An interesting and helpful illustration of the use of the word “hope” in the Old Testament is the way in which this particular Hebrew idiom has carried over to the New Testament also, even though the normal Greek word for “hope” does not normally have any suggestion of the specialized connotation which the Old Testament seems to insist on.
The moving story of Naomi and her two daughters-in-law makes a suitable introduction to this study. “Turn again, my daughters, go your way; for I am too old to have an husband. If I should say, I have hope, if I should have an husband also tonight, and should bear sons; would ye tarry for them till they were grown?” (Ruth 1:12, 13).
It is immediately evident that the word “hope” is used here with the specialized sense: “hope of having children”. Can it be that here is a key to unlock the meaning of other passages where this word “hope” is used? Further investigation confirms the impression.

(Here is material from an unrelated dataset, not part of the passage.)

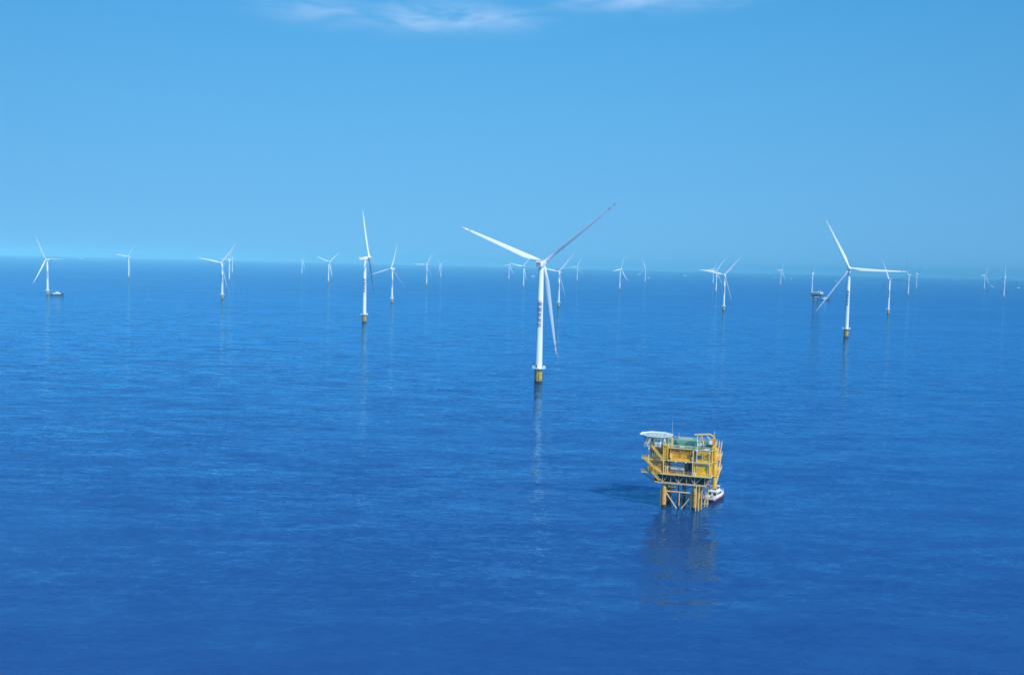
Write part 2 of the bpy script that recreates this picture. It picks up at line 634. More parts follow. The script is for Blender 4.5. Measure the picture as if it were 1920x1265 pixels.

Paul picks up the expression for use in the same sense when writing about Abraham’s belief of the promise: “Who against hope (of a son being born) believed in hope” (Rom 4:18).
Peter speaks of“being begotten again unto a lively hope by the resurrection of Jesus Christ from the dead, to an inheritance, incorruptible and undefiled” (1Pet 1:3).
The Apostle had surely the identical idea in mind in his Pentecost Speech. He quoted David’s prophecy of Christ’s death and resurrection, including the words: “My flesh also shall rest in hope”, the hope of children — with which compare: “he shall see his seed . . . he shall see of the travail of his soul, and be satisfied” (Isa 53:10-11). Appropriately, then, Peter adds: “God raised him up, having loosed the pains (literally: birth-pangs) of death . . .” (Acts 2:24,26).